*** DATASET CONTENT ***

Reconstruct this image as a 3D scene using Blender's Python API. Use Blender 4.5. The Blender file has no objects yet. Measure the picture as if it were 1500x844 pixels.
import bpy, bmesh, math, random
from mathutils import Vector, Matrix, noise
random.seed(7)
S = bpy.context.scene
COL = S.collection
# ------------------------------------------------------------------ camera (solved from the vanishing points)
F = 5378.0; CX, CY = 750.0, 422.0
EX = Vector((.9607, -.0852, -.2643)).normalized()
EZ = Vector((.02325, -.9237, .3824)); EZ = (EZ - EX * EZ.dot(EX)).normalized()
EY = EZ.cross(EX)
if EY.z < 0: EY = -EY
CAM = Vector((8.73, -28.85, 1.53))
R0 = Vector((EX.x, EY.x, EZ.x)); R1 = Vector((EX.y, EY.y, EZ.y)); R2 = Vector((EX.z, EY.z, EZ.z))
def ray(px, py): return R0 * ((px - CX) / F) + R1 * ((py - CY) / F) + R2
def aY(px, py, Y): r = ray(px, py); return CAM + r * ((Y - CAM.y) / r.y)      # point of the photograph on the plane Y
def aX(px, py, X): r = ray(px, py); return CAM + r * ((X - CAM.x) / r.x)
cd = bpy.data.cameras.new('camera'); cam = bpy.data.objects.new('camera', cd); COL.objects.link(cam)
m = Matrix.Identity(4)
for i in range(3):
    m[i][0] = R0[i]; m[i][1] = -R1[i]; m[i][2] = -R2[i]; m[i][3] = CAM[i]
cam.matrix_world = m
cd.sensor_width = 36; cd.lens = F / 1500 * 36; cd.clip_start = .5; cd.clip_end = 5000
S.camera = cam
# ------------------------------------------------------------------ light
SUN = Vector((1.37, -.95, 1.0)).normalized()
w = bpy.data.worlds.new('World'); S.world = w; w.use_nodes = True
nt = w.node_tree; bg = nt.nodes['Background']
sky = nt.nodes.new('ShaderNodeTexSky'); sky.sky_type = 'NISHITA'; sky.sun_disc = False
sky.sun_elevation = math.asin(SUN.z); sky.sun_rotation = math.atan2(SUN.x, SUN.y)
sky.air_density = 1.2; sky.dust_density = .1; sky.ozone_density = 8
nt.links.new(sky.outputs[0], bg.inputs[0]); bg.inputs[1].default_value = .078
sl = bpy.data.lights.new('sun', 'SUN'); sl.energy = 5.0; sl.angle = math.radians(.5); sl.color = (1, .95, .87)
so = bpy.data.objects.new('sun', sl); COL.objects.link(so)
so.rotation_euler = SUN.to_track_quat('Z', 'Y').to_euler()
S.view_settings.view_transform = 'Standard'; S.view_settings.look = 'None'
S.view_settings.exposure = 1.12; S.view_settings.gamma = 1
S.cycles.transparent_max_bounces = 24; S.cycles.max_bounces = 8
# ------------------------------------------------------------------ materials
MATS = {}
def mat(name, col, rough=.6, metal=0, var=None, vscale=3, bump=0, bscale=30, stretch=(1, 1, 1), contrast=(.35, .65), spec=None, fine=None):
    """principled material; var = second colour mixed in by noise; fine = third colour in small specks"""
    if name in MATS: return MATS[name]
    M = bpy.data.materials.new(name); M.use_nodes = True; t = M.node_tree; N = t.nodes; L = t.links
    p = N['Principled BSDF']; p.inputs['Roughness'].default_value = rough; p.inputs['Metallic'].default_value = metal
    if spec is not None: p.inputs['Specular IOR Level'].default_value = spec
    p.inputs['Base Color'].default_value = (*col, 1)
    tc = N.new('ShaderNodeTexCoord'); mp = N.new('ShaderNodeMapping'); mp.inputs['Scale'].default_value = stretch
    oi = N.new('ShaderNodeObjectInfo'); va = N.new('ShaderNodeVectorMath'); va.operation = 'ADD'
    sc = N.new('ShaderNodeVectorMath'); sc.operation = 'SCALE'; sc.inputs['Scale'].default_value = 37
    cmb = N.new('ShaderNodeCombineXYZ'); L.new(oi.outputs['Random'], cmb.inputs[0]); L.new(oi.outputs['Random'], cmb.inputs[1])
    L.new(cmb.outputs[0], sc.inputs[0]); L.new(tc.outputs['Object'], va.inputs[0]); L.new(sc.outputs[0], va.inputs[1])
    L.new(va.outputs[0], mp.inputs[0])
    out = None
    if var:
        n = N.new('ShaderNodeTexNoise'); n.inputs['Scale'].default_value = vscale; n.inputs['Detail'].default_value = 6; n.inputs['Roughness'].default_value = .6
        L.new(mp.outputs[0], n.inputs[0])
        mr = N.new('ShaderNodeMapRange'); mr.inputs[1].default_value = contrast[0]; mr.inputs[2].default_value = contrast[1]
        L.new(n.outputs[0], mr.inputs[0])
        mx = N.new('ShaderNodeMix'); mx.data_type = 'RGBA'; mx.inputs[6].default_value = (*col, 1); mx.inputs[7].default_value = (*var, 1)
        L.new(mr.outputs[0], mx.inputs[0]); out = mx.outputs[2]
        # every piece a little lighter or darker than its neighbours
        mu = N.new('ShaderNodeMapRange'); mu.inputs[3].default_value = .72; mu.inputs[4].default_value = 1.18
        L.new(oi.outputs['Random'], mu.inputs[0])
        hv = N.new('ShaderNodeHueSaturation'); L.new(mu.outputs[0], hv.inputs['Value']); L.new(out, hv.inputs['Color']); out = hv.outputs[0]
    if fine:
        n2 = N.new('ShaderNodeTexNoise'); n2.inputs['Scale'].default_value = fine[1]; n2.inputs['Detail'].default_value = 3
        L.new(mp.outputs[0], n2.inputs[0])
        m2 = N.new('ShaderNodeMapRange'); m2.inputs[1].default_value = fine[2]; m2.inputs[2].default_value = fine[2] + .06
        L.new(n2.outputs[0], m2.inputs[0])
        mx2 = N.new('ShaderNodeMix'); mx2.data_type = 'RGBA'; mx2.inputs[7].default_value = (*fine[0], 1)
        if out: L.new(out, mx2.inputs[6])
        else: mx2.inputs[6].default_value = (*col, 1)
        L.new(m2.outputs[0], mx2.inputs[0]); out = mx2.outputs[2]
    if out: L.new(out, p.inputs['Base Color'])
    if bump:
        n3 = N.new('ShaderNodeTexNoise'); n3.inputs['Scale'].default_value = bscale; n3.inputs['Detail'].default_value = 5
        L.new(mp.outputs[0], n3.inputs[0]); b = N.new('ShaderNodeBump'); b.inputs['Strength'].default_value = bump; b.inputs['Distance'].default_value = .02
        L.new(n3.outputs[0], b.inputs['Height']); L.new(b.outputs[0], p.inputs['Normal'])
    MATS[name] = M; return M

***
*** DATASET CONTENT ***

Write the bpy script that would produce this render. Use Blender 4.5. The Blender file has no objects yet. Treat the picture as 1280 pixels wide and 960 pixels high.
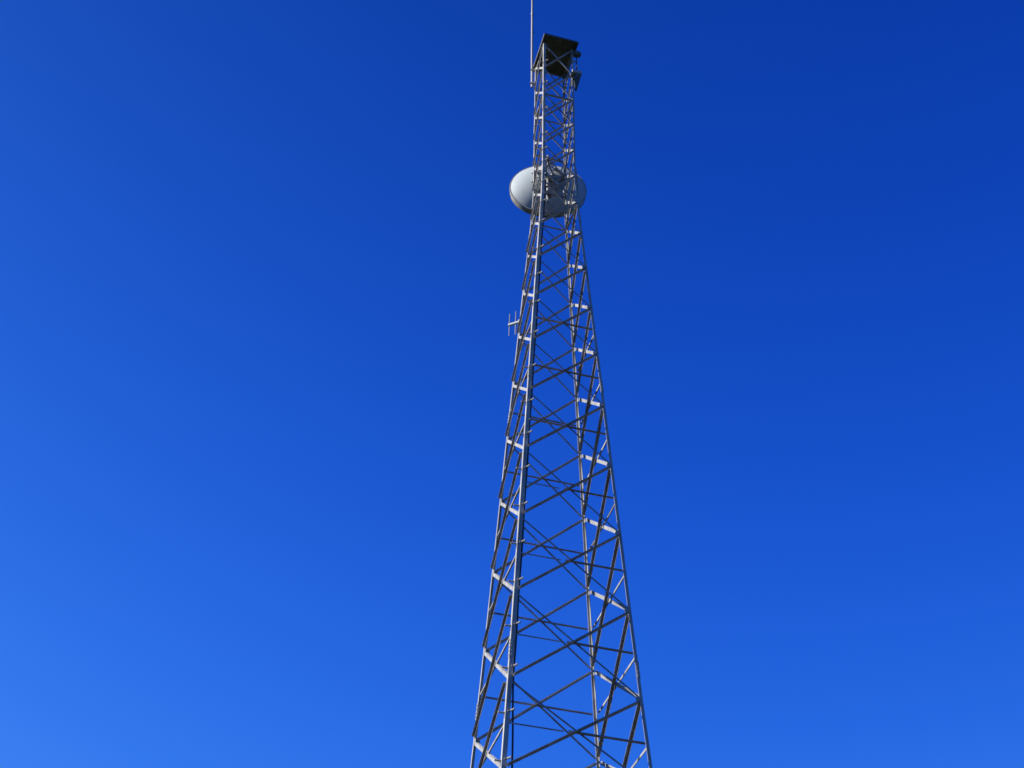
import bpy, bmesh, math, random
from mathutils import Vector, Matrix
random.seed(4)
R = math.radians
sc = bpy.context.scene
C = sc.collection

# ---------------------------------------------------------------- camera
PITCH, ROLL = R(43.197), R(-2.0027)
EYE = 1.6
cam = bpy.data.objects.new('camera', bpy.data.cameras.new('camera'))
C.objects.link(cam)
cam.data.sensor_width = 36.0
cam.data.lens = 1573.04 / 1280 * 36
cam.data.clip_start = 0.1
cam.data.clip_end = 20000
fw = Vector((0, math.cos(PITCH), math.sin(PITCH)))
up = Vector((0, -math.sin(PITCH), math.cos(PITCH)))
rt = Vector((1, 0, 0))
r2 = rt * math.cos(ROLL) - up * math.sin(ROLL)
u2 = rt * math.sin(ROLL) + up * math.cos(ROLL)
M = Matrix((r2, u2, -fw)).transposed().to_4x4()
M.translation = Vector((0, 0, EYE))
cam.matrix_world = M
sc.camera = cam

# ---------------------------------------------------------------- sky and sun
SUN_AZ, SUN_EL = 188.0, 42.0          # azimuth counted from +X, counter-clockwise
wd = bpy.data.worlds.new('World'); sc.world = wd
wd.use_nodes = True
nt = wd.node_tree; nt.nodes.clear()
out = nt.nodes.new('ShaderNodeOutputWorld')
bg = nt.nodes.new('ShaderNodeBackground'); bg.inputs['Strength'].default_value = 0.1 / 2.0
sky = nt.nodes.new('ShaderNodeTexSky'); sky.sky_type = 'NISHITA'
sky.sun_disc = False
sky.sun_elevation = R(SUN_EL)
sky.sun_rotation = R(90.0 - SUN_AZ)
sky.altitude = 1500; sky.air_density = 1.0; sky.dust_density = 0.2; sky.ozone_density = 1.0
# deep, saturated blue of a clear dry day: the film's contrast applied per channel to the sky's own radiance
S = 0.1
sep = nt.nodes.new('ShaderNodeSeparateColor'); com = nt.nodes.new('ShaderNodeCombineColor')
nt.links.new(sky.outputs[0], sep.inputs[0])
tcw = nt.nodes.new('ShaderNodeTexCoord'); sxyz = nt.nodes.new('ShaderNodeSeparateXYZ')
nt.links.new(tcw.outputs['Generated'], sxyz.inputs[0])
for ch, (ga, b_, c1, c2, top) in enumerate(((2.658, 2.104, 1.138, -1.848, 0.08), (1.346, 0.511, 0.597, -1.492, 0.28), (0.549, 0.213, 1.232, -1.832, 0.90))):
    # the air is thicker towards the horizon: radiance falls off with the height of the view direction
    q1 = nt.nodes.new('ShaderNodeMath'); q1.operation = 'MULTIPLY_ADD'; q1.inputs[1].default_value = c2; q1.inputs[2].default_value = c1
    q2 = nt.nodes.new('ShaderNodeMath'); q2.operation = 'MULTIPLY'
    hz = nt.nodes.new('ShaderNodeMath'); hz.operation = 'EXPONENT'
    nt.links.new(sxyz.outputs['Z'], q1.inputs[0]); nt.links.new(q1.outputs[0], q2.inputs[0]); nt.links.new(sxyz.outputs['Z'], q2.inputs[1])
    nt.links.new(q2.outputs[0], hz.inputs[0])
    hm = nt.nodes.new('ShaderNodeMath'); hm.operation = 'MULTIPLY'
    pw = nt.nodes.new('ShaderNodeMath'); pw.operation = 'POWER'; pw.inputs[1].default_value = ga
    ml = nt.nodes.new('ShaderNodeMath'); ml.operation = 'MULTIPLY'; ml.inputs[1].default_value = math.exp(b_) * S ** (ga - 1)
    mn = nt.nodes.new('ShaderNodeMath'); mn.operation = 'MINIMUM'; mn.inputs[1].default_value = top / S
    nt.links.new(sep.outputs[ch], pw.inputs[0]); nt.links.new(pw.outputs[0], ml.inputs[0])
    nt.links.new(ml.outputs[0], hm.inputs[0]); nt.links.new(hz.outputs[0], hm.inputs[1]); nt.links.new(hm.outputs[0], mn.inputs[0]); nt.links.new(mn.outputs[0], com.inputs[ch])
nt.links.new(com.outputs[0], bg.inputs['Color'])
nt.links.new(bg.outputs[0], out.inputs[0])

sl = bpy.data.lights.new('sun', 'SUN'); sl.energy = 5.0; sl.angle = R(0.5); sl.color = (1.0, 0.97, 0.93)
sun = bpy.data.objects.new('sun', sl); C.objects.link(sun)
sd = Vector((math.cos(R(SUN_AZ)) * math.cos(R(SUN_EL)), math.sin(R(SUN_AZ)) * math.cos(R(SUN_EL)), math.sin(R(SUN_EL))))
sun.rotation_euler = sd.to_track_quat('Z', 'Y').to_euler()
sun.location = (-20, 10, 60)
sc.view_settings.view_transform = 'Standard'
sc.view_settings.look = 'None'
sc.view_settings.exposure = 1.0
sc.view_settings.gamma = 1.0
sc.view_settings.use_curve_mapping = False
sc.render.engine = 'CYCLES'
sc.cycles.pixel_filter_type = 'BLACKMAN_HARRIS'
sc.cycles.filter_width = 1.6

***
*** DATASET CONTENT ***

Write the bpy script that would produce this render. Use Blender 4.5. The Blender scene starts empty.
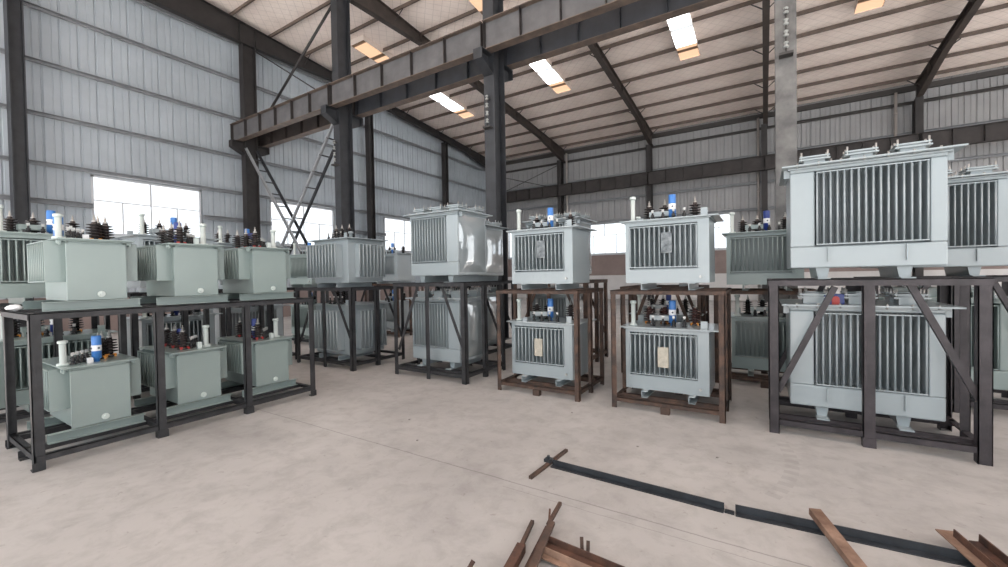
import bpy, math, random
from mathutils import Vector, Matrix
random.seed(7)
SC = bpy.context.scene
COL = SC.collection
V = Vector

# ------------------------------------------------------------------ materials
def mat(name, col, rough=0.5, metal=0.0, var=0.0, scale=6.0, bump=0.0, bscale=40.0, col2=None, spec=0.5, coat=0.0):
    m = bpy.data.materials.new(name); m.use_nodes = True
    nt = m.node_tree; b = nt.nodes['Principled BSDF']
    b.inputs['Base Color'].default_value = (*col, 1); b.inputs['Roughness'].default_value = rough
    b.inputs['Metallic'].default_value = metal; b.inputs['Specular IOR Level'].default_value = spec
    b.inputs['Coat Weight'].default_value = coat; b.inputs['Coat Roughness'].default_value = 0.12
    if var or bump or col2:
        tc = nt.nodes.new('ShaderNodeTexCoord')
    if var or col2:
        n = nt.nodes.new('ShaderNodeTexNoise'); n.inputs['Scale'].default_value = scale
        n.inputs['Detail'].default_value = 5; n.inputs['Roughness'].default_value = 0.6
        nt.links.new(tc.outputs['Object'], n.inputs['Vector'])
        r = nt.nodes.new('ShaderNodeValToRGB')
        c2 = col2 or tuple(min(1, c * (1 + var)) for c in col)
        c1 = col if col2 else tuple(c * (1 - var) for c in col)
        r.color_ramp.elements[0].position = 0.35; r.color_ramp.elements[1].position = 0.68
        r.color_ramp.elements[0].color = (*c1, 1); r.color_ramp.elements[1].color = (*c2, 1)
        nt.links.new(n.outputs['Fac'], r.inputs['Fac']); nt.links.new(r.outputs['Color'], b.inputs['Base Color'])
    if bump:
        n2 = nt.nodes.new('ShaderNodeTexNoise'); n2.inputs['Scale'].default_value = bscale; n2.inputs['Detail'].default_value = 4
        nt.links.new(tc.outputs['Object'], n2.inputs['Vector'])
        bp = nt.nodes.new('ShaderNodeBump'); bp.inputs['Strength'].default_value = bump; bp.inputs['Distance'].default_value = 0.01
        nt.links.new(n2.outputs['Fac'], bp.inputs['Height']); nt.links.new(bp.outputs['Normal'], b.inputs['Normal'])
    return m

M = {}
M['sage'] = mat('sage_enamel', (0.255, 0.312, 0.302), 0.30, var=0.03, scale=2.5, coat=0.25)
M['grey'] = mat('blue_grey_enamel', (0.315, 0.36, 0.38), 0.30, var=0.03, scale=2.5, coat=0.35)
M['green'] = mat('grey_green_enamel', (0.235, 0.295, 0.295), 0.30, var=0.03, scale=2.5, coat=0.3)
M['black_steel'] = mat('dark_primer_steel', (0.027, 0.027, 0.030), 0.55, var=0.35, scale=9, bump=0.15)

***

### EXERCISE
Pull out only the lines from the one with "960 pixels high." up to and including the one with "sc.camera = cam", and drop any pictures along the way.

### ANSWER BELOW
Write the bpy script that would produce this render. Use Blender 4.5. The Blender file has no objects yet. Treat the picture as 1280 pixels wide and 960 pixels high.
import bpy, bmesh, math, random
from mathutils import Vector, Matrix
random.seed(4)
R = math.radians
sc = bpy.context.scene
C = sc.collection

# ---------------------------------------------------------------- camera
PITCH, ROLL = R(43.197), R(-2.0027)
EYE = 1.6
cam = bpy.data.objects.new('camera', bpy.data.cameras.new('camera'))
C.objects.link(cam)
cam.data.sensor_width = 36.0
cam.data.lens = 1573.04 / 1280 * 36
cam.data.clip_start = 0.1
cam.data.clip_end = 20000
fw = Vector((0, math.cos(PITCH), math.sin(PITCH)))
up = Vector((0, -math.sin(PITCH), math.cos(PITCH)))
rt = Vector((1, 0, 0))
r2 = rt * math.cos(ROLL) - up * math.sin(ROLL)
u2 = rt * math.sin(ROLL) + up * math.cos(ROLL)
M = Matrix((r2, u2, -fw)).transposed().to_4x4()
M.translation = Vector((0, 0, EYE))
cam.matrix_world = M
sc.camera = cam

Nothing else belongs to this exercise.